In questo momento i numeri della frequentazione sportiva in alta quota sono relativamente bassi e non si può parlare di un fenomeno importante sotto il profilo turistico. Il discorso cambia se si prendono in considerazione i flussi di frequentatori presenti a quote più basse e meno impegnative; qui l'escursionismo sta generando un mercato turistico decisamente importante e in forte crescita, basti pensare che il solo Tour du Mont-Blanc, il più importante itinerario intorno al Massiccio del Bianco, è percorso ogni anno da diverse decine di migliaia di escursionisti.
In conclusione l'alta quota resta per il mercato turistico un prodotto di nicchia, riservato ad appassionati e specialisti. Le vette, le cime maestose che incorniciano le vallate della Regione, restano inaccessibili per molti e diventano un simbolo, uno scenario che rafforza l'immagine di natura incontaminata e selvaggia di questa parte delle Alpi.

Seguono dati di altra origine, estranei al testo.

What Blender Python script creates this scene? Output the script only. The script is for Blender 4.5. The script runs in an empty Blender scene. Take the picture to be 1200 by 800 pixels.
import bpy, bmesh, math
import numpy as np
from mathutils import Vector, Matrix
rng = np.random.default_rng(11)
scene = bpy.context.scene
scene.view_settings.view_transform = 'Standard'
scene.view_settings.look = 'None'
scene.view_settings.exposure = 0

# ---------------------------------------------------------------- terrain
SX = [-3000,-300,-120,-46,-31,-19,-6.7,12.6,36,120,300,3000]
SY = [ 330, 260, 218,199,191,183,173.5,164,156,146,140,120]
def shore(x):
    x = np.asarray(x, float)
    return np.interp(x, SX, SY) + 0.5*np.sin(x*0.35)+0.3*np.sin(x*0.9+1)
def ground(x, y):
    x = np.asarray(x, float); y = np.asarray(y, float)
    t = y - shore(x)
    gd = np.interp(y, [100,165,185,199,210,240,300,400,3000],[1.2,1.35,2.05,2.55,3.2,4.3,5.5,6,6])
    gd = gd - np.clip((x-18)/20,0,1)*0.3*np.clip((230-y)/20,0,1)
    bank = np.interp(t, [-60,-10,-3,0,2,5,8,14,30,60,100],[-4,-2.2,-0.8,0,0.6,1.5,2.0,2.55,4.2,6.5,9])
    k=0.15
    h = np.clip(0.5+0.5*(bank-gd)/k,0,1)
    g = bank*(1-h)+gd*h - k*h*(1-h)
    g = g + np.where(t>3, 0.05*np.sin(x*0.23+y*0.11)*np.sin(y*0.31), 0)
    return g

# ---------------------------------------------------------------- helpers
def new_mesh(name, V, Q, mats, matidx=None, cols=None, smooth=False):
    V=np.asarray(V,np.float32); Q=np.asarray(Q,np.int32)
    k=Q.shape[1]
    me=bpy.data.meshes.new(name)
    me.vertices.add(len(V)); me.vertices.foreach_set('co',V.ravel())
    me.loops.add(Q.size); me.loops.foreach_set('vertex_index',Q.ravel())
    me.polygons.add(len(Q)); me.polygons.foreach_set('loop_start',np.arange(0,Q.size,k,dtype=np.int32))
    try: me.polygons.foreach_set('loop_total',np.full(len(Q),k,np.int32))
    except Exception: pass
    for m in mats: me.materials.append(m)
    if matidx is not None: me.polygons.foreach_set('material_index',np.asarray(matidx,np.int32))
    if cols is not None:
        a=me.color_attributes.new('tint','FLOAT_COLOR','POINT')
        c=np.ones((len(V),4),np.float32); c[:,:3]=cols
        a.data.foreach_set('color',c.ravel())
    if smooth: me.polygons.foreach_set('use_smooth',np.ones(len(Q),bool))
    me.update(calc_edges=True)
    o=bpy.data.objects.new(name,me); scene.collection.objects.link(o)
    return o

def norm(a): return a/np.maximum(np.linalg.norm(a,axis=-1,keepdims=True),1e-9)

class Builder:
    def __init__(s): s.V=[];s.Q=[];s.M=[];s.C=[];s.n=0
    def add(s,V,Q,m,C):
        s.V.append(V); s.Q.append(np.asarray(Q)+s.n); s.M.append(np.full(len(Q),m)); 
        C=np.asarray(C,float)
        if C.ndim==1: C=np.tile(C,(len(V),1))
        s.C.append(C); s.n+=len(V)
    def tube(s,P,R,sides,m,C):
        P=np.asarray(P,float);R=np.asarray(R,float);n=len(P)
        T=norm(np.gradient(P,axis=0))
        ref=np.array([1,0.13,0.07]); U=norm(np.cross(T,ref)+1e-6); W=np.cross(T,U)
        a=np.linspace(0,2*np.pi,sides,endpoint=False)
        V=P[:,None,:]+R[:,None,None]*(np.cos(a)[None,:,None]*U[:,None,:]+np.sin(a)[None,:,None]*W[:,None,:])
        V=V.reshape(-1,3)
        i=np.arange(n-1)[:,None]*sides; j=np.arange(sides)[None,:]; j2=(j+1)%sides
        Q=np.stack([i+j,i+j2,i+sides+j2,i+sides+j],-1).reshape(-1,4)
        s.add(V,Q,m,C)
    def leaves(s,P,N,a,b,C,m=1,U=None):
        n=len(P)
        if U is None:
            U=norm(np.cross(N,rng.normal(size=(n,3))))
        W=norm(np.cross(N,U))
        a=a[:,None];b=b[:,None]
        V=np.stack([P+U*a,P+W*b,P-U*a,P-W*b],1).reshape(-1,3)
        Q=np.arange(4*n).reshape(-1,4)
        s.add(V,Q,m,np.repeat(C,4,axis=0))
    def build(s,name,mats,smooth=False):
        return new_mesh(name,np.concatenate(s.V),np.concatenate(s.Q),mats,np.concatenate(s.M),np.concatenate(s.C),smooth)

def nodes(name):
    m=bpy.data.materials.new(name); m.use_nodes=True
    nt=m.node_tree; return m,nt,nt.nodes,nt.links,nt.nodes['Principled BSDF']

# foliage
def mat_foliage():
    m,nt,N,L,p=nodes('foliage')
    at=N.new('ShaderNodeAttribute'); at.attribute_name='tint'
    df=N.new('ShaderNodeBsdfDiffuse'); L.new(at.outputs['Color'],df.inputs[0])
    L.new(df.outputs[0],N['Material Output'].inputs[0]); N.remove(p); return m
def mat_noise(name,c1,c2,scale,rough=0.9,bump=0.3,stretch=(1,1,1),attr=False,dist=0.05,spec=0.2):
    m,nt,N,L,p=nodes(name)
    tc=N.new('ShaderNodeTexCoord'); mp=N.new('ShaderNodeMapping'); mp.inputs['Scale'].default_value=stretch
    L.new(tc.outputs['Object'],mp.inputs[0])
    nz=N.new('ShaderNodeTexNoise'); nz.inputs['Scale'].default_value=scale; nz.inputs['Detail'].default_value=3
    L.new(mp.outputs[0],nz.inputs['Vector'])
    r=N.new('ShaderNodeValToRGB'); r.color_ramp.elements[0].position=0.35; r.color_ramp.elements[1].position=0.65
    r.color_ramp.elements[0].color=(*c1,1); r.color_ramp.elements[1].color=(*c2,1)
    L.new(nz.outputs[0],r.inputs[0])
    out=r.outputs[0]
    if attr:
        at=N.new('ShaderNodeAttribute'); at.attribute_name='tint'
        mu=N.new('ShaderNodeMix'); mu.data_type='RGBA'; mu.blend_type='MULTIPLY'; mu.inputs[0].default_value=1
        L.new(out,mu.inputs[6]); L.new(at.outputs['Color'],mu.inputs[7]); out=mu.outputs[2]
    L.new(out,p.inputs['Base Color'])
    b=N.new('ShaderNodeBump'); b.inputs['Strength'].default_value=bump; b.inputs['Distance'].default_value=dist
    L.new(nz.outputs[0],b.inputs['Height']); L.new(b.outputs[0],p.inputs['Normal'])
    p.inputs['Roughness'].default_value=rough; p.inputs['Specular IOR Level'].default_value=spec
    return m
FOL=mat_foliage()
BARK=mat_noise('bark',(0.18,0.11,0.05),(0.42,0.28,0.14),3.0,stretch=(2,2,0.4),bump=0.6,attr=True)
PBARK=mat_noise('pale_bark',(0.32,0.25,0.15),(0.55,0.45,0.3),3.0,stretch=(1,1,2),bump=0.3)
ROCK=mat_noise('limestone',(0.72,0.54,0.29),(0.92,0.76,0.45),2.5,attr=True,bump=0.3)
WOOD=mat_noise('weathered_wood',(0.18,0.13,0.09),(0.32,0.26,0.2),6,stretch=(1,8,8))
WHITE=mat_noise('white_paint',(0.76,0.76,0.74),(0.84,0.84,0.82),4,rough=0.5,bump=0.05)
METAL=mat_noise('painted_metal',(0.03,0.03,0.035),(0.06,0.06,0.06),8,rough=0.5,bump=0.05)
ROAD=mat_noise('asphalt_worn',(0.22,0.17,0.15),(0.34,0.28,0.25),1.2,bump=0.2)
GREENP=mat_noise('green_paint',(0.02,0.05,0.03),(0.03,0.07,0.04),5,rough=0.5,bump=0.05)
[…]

Stanno cambiando le modalità attraverso cui la clientela si avvicina a questa dimensione, cresce il bisogno di libertà anche in relazione al sempre più forte stress che caratterizza la vita quotidiana nelle grandi città e nelle zone metropolitane. Lo sviluppo di un turismo durevole nelle zone di alta montagna deve tener conto di tutto ciò: non c'è solo la domanda crescente di svago del grande bacino di potenziale clientela della Pianura Padana; entro il 2050 è previsto che nell'agglomerazione urbana costituita da Annecy, Annemasse e Ginevra abiteranno più di un milione di abitanti e dobbiamo ricordare che questa metropoli dista dalle pendici del Monte Bianco meno di mezz'ora di auto. È bene fin d'ora mettere in campo una strategia di sviluppo del turismo sostenibile per le nostre montagne che eviti di trasformare questo eccezionale patrimonio nel "parco cittadino" di un'Europa sempre più densamente urbanizzata.